Voralpines Kleinst-Milieu

Viel gibt es nicht, in dieser Rotte Ferchkogel am See, fünf Höfe, benannt nach der jeweiligen Bauersfamilie, eine Kapelle und besagten See. Eine Rotte bleibt eben eine Rotte, jeder Hof für sich und doch eine Schicksalsgemeinschaft. Hier wird gemeinsam gefeiert und getrauert, man nimmt sich im Auto mit in die Kirche, aber es entgeht einem auch nichts. Der Reisingerhof ist der ärmste Hof, auf den man ein bisschen hinunterschaut, der Misthaufen mitten im Hof, das Plumpsklo direkt daneben. Elfis Vater Hannes wird zunächst tot im Bach gefunden, bis die Gendarmerie eintrifft, ist die Leiche aber verschwunden, vermutlich in den See gespült, wo sie nun liegt, als Metapher für die Geheimnisse und Abgründe der Menschen in der Rotte. Jeder weiß, dass sie da ist, auch wenn man sie nicht sieht, aber irgendwann kommt sie an die Oberfläche.

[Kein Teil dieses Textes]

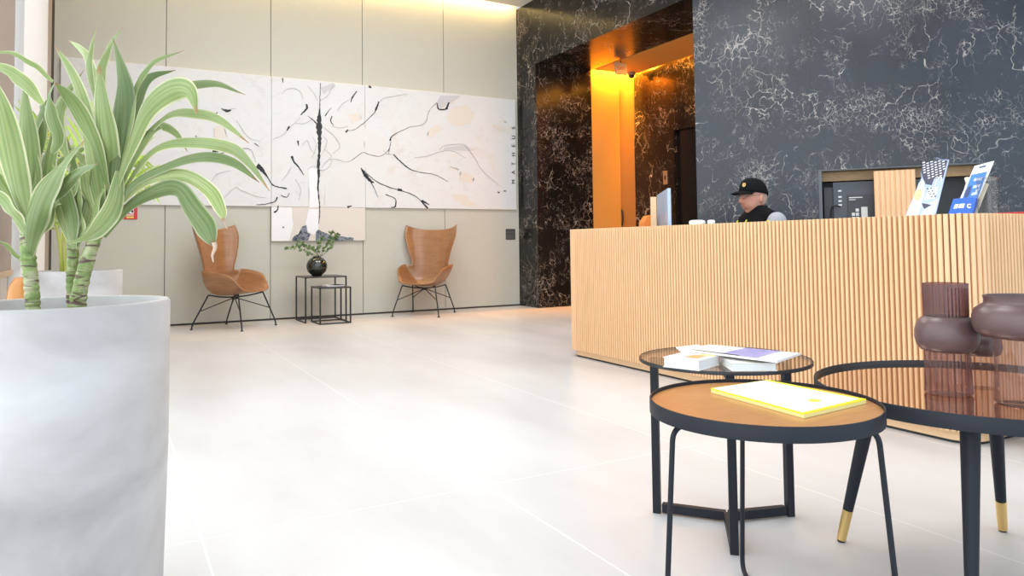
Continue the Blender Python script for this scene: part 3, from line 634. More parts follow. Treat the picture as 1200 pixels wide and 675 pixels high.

Selbstmord heißt es, doch Elfi glaubt nicht daran und verdächtigt die Nachbarn, die dem Vater das Grundstück am See abluchsen wollten. Es sind die 1970er, noch hat der Touristenansturm nicht eingesetzt, aber man spekuliert schon darauf, und dann wäre Grund am See Gold wert. Der Grund am See bringt den Vater auf den Seegrund, das glaubt Elfi, während sie anfängt, Zeichen zu sehen, die das bestätigen. Elfi bleibt mit der verbitterten, boshaften Mutter zurück, irgendwann heiratet sie (den) Franz, der den Frauen am Hof hilft und bald das Zepter an sich reißt. Fischer versteht es, die Zeitebenen so ineinander zu schieben, dass man zwar ahnt, was kommt, aber dennoch bis zuletzt gespannt bleibt, was sich genau zugetragen hat, und was Elfi, wie es am Anfang heißt, dorthin gebracht hat: an diesen Ort und in diesen Zustand.